### What the task asks
Locate the lines of the listing below that hold "from", then copy each of them.

### Data lines
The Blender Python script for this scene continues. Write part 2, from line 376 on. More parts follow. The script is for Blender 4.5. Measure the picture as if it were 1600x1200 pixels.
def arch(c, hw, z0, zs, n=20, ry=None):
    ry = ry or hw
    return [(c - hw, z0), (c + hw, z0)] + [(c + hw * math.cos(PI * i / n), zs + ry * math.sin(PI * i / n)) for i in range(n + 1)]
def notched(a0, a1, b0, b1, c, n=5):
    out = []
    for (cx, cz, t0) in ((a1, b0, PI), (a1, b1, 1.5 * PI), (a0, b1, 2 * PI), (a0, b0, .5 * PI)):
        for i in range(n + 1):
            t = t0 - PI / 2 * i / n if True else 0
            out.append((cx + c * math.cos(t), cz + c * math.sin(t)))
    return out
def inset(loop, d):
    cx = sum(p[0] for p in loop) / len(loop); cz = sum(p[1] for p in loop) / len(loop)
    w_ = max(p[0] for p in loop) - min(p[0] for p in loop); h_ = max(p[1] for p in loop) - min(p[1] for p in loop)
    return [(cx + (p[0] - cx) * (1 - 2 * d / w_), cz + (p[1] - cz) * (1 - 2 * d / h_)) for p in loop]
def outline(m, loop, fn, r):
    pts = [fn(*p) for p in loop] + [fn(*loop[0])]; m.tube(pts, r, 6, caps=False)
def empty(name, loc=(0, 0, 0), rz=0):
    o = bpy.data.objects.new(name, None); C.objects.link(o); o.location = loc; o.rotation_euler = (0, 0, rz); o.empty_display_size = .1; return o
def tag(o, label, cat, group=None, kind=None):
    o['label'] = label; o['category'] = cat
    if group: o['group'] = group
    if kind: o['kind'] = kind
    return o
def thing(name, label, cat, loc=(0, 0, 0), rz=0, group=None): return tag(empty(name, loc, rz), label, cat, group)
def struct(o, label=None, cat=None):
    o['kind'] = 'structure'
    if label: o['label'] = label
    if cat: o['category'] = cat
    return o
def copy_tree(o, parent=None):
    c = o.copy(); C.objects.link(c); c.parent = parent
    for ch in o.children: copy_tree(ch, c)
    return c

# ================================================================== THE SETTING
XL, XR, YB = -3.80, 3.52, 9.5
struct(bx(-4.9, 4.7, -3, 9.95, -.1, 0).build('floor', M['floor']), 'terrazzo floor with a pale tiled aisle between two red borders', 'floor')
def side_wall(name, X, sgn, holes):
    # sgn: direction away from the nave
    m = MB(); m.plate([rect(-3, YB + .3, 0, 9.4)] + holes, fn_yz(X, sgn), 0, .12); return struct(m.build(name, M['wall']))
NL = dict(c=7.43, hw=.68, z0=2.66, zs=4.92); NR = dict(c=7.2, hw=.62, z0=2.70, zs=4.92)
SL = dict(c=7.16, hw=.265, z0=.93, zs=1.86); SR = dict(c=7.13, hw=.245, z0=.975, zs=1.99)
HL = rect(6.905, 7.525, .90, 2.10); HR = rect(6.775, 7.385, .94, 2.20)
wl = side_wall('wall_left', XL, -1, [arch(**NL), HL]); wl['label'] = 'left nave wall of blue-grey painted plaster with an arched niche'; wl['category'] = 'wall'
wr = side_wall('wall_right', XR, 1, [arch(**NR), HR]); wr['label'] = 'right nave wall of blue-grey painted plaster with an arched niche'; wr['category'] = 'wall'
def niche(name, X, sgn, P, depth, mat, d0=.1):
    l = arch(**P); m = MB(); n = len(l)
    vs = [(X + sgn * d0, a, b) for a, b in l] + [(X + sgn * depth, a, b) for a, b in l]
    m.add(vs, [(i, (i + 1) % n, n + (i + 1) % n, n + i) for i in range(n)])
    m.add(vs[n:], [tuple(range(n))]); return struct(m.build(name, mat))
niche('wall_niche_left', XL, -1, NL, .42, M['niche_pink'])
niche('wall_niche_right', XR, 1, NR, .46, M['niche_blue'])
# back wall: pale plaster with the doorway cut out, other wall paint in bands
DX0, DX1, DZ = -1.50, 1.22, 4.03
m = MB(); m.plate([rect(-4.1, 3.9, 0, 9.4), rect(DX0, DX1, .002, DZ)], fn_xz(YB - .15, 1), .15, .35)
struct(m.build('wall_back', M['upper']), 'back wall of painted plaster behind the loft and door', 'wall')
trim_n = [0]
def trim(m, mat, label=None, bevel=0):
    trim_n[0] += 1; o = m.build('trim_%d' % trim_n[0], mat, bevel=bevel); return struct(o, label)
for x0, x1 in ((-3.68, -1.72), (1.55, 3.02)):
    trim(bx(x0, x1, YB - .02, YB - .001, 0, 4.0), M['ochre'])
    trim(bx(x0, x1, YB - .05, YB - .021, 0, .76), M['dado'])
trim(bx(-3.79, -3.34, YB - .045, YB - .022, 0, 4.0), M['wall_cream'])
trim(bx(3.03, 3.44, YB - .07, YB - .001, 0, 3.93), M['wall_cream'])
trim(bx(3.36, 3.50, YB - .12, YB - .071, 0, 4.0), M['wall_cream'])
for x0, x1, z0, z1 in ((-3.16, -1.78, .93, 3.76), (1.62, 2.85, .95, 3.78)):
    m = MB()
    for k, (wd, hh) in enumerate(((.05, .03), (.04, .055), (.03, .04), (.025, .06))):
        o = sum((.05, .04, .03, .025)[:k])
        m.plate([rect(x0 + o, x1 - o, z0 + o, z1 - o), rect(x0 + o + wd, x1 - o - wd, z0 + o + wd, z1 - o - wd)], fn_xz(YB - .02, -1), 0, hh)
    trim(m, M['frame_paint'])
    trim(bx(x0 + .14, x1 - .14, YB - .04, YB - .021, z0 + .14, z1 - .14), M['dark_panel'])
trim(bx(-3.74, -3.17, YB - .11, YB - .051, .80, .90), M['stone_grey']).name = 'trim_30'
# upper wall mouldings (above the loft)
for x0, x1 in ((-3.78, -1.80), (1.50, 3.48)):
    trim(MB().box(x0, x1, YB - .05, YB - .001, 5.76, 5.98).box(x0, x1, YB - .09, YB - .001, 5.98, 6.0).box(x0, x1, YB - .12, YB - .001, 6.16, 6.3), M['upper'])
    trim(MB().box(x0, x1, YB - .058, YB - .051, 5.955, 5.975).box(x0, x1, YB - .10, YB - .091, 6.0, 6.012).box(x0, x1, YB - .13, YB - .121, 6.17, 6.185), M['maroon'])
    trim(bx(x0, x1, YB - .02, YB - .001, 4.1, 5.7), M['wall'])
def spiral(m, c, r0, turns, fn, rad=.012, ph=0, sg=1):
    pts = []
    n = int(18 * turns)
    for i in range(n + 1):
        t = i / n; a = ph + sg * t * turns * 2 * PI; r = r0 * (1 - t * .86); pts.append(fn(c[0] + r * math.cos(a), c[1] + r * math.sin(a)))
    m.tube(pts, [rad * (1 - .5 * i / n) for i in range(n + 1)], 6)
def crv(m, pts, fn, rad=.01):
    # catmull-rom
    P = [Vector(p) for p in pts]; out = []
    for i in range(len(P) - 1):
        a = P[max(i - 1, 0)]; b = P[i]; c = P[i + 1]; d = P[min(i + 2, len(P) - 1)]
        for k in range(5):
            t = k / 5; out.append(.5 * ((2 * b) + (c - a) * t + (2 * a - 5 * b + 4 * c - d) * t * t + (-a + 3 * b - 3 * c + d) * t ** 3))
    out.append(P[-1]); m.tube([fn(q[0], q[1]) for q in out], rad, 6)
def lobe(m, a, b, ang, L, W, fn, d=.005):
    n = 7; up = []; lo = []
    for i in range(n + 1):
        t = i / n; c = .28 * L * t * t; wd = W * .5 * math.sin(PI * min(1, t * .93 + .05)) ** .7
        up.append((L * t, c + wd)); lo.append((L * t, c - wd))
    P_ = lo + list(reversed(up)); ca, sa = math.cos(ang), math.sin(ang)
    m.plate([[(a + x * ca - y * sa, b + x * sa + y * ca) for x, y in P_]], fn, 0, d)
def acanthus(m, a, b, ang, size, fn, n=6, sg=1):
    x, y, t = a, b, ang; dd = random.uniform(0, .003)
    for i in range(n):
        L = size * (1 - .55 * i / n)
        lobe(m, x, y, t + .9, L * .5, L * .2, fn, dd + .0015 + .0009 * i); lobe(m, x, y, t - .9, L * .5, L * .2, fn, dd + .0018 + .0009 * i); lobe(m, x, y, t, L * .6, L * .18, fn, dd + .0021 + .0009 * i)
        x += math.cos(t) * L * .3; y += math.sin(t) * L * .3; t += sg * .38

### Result
The Blender Python script for this scene continues. Write part 2, from line 376 on. More parts follow. The script is for Blender 4.5. Measure the picture as if it were 1600x1200 pixels.
    # sgn: direction away from the nave